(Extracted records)

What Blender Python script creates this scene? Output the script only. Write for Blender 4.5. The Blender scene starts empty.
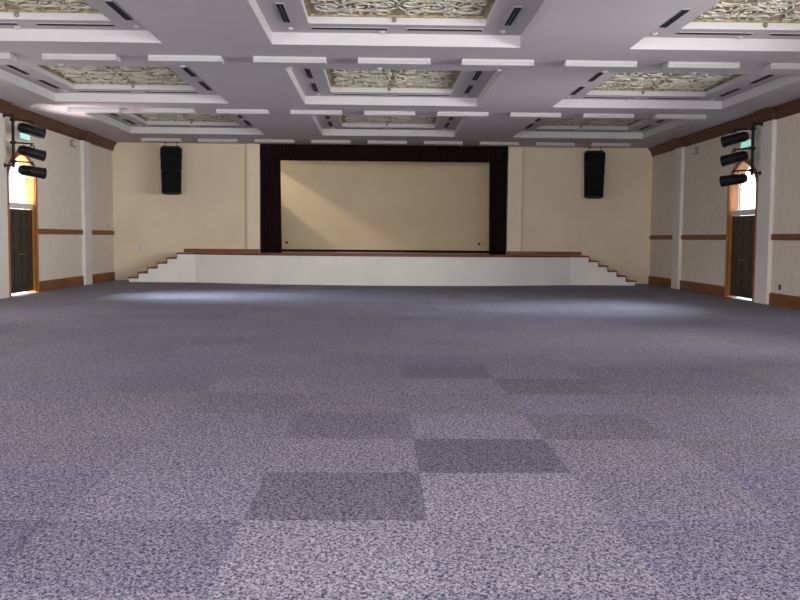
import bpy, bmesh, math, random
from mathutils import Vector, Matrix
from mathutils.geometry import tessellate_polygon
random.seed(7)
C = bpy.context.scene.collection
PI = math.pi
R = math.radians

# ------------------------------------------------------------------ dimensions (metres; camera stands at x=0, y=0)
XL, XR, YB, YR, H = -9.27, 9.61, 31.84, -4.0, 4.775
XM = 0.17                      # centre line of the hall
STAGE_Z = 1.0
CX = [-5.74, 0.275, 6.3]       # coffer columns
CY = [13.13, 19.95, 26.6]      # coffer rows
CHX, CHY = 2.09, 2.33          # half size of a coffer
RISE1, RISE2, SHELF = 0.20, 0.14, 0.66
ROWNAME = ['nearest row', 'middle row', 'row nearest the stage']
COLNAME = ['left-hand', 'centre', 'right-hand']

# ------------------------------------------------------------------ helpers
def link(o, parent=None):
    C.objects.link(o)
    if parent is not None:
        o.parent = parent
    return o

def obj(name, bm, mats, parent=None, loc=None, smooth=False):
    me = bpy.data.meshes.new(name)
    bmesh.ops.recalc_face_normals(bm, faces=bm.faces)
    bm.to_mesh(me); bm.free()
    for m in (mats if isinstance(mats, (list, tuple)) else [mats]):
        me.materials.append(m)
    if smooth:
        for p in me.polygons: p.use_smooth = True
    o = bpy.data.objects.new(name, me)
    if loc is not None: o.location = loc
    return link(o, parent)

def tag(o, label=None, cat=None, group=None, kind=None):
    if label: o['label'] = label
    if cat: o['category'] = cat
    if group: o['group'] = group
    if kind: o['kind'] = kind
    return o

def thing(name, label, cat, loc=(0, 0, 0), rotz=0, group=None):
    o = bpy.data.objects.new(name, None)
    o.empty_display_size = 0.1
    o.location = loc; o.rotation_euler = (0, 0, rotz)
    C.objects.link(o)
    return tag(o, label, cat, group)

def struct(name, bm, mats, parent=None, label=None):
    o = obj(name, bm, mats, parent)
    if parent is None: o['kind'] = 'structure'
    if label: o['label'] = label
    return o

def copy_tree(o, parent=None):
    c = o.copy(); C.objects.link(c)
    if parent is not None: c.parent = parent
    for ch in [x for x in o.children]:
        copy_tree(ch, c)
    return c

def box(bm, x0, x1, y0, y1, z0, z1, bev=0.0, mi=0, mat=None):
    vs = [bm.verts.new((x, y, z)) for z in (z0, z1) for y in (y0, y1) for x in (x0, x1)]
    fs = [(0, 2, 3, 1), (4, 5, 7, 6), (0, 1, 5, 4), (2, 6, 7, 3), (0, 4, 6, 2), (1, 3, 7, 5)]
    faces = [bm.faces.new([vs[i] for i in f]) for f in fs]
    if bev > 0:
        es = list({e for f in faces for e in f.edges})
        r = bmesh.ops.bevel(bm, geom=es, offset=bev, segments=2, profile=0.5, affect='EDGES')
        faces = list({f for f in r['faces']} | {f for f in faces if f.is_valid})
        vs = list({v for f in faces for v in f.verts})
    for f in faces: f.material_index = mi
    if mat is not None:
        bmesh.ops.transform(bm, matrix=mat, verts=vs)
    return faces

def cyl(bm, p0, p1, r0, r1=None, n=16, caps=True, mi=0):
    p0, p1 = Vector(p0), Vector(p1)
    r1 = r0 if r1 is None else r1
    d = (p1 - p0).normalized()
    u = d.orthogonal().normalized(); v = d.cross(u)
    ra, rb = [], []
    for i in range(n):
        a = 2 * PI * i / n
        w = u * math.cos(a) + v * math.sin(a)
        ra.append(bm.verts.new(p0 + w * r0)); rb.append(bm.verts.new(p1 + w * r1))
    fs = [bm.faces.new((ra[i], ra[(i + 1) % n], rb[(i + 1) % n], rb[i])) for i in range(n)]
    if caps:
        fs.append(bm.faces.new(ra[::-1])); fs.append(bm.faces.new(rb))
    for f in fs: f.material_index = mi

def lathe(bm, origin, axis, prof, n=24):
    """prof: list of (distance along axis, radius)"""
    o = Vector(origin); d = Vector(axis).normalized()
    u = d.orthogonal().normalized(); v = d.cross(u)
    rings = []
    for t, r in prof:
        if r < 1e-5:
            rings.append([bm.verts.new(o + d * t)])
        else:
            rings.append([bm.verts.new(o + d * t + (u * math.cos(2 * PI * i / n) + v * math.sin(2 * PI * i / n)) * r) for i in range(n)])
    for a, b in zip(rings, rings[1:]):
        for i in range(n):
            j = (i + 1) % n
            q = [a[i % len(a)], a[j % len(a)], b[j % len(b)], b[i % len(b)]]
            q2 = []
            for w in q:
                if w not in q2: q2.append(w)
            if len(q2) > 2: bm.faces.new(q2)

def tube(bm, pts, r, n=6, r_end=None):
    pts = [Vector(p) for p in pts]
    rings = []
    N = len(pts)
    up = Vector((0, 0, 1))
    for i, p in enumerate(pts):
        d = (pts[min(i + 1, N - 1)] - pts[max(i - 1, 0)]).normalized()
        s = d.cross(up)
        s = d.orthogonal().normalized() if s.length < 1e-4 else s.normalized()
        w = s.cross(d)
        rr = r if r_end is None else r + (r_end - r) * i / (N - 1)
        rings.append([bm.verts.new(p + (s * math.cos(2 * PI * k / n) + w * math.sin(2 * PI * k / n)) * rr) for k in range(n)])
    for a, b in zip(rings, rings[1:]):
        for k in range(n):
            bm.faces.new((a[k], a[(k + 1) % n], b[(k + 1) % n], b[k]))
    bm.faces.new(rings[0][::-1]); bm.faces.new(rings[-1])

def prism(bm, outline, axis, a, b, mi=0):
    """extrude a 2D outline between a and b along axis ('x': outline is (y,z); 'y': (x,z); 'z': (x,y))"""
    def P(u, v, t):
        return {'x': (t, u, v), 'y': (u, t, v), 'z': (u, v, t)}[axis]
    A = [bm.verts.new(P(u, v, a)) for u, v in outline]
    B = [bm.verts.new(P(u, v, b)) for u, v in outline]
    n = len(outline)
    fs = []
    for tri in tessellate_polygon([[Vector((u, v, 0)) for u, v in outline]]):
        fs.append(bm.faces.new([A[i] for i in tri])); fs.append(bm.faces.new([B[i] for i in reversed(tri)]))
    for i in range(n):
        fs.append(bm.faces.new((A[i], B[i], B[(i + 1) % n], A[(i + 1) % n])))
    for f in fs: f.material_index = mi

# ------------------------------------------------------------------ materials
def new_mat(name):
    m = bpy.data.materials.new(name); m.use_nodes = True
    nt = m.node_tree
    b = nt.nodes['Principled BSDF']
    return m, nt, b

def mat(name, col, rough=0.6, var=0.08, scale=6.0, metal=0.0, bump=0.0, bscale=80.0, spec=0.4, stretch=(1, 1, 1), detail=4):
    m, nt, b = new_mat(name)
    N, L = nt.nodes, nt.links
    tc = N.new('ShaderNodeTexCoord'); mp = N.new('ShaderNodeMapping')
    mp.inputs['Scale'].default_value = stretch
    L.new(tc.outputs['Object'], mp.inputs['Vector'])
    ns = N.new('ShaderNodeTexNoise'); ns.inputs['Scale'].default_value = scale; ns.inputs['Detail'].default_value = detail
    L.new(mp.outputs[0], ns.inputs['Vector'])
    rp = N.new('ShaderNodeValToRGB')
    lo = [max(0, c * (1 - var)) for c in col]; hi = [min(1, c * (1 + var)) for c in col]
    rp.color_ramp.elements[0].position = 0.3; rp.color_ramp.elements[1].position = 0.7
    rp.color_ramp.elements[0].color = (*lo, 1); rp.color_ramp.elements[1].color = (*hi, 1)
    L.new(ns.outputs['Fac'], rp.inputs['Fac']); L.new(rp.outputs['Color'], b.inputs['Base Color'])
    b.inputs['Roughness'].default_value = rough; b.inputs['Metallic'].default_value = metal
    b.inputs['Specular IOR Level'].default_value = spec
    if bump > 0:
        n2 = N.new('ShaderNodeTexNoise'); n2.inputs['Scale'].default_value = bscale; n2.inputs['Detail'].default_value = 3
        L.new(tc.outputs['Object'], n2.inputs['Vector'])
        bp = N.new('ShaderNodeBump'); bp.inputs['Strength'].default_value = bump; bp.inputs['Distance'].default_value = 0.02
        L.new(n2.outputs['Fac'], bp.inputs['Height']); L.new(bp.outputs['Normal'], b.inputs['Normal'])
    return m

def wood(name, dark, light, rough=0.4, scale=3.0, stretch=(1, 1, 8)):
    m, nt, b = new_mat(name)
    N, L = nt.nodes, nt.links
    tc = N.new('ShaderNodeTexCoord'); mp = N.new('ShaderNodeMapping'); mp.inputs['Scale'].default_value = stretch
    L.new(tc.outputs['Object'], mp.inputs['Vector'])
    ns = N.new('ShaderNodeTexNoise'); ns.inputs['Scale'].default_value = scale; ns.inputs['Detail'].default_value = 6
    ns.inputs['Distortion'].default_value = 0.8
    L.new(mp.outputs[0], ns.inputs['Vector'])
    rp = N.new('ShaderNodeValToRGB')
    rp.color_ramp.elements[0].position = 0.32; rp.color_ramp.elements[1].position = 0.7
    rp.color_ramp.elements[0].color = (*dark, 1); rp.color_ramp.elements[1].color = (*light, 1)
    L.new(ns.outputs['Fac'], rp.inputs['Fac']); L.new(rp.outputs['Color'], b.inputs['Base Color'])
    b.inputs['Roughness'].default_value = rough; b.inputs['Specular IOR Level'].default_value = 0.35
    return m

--

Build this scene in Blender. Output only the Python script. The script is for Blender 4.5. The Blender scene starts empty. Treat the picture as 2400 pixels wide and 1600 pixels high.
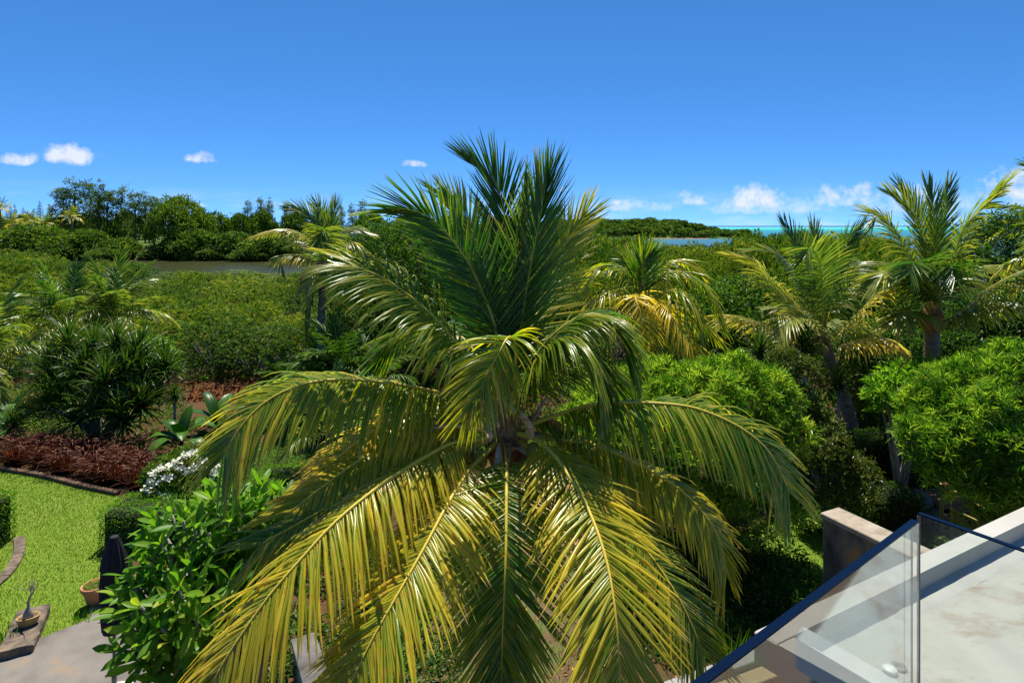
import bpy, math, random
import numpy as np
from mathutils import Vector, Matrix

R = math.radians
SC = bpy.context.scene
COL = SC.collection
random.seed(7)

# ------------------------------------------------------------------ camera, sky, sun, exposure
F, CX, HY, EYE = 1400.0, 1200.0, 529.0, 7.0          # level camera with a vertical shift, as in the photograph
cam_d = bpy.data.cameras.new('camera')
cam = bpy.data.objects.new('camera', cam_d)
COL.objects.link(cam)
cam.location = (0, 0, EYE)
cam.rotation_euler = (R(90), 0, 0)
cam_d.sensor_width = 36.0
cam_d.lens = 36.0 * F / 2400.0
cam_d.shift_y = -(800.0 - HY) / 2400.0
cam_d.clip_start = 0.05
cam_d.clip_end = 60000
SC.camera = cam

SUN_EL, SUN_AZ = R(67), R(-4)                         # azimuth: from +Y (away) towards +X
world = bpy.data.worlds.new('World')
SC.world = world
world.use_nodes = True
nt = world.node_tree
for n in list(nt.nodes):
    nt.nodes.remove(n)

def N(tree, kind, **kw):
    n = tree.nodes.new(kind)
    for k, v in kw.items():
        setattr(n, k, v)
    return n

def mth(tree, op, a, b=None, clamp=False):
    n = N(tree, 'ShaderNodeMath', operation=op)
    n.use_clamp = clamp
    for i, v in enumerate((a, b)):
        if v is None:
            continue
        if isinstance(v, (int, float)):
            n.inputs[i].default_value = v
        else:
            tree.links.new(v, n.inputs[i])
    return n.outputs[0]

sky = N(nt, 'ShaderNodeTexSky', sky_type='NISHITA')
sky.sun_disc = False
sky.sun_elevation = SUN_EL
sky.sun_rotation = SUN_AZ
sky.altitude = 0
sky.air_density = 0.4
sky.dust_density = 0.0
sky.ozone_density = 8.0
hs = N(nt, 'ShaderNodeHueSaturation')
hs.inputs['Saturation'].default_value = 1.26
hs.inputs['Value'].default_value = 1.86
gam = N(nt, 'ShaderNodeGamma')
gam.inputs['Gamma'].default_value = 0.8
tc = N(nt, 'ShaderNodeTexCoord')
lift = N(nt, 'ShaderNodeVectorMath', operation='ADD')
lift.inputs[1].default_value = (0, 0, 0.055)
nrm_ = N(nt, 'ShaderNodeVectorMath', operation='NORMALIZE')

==

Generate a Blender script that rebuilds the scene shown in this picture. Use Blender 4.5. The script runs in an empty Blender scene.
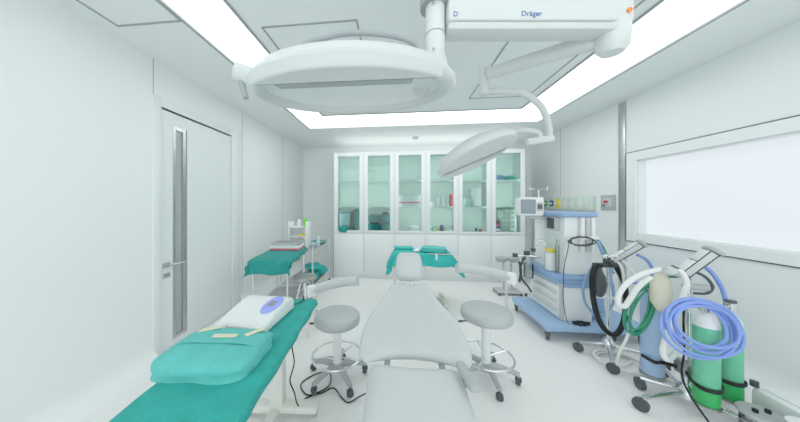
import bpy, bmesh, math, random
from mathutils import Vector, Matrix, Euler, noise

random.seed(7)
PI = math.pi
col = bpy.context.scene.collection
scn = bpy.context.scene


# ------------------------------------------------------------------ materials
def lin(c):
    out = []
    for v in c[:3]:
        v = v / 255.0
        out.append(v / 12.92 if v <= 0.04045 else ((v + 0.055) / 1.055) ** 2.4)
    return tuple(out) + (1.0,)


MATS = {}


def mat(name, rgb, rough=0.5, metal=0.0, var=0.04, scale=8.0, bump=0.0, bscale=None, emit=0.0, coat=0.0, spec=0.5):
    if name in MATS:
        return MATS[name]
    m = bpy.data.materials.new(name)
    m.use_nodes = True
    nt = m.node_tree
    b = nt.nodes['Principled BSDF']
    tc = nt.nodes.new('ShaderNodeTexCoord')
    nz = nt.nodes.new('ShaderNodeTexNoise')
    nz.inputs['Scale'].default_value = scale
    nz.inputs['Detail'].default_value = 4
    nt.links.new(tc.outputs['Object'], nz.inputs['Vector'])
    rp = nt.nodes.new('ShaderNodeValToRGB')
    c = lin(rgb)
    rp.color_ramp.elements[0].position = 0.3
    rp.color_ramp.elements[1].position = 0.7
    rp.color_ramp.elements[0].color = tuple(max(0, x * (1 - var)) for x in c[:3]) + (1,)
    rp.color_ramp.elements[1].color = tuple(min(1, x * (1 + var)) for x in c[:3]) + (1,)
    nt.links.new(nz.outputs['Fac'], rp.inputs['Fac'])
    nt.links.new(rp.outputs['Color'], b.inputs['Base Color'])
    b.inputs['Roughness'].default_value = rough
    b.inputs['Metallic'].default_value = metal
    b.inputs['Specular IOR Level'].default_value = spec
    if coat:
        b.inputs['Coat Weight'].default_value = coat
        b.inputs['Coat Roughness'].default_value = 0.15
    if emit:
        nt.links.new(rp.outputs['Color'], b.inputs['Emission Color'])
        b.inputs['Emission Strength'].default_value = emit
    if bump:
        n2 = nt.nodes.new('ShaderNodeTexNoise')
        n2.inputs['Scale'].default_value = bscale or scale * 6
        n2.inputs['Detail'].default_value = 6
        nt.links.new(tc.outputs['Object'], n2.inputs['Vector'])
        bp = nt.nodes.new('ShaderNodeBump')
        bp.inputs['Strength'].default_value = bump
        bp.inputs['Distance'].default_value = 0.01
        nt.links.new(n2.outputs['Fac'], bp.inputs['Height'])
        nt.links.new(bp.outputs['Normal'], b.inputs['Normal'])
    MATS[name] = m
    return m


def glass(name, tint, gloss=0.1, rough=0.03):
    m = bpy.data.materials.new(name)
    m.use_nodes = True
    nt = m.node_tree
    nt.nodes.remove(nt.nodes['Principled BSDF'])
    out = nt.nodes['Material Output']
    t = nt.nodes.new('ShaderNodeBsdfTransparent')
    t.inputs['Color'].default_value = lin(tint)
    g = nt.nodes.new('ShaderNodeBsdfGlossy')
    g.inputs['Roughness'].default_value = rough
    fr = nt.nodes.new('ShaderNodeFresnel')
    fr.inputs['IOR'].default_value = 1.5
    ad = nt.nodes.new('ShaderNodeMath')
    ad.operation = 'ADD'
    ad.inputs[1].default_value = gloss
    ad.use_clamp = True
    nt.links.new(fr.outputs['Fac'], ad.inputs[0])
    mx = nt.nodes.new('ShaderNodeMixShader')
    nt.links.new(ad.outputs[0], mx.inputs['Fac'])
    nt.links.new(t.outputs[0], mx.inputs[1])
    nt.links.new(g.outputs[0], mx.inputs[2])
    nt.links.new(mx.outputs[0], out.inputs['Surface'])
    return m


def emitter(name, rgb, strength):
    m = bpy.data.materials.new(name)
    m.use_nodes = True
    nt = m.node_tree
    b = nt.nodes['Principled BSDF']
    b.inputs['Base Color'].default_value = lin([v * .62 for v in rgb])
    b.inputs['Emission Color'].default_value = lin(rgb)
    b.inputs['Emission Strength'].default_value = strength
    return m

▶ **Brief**
Starting at the line with "Build this scene" and ending at the line with "SC.camera = cam", copy each line exactly, both ends included. Do not copy the pictures.

▶ **Task output**
Build this scene in Blender. Output only the Python script. The script is for Blender 4.5. The Blender scene starts empty. Treat the picture as 2400 pixels wide and 1600 pixels high.
import bpy, math, random
import numpy as np
from mathutils import Vector, Matrix

R = math.radians
SC = bpy.context.scene
COL = SC.collection
random.seed(7)

# ------------------------------------------------------------------ camera, sky, sun, exposure
F, CX, HY, EYE = 1400.0, 1200.0, 529.0, 7.0          # level camera with a vertical shift, as in the photograph
cam_d = bpy.data.cameras.new('camera')
cam = bpy.data.objects.new('camera', cam_d)
COL.objects.link(cam)
cam.location = (0, 0, EYE)
cam.rotation_euler = (R(90), 0, 0)
cam_d.sensor_width = 36.0
cam_d.lens = 36.0 * F / 2400.0
cam_d.shift_y = -(800.0 - HY) / 2400.0
cam_d.clip_start = 0.05
cam_d.clip_end = 60000
SC.camera = cam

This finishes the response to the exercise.